On April 16, adidas upgraded its full-year financial guidance as a result of the better-than-expected performance in the first quarter. adidas now expects currency-neutral revenues to increase at a mid- to high-single-digit rate in 2024 (previously: increase at a mid-single-digit rate). Within this guidance, it is assumed that the remaining Yeezy inventory will be sold on average at cost, resulting in sales of around € 200 million throughout the remainder of the year. This corresponds to a projected total amount of Yeezy-related sales of around € 350 million in FY 2024 (previously: around € 250 million), of which around € 150 million were generated in the first quarter. For its underlying business, adidas remains focused on scaling its successful franchises, introducing new ones, and leveraging its significantly better, broader, and deeper product range. Improved retailer relationships, more impactful marketing initiatives, and the company’s activities around major sports events are also expected to contribute to sales increases throughout 2024.
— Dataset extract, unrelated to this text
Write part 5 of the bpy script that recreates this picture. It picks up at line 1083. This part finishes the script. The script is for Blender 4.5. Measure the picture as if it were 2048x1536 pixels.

Outlook impacted by significant currency headwinds

Unfavorable currency effects are projected to weigh significantly on the company’s profitability in 2024. They are expected to continue to adversely impact both reported revenues and the gross margin development in the remainder of the year.


Operating profit of around € 700 million projected

Following the better-than-expected performance in the first quarter, the company also increased its full-year profit guidance on April 16. The company’s operating profit is now expected to reach a level of around € 700 million (previously: to reach a level of around € 500 million). The improved bottom-line guidance includes a contribution of around € 50 million from Yeezy (previously: no Yeezy contribution) related to the drop in Q1. The sale of the remaining Yeezy inventory is assumed to result in no further profit contribution during the remainder of the year.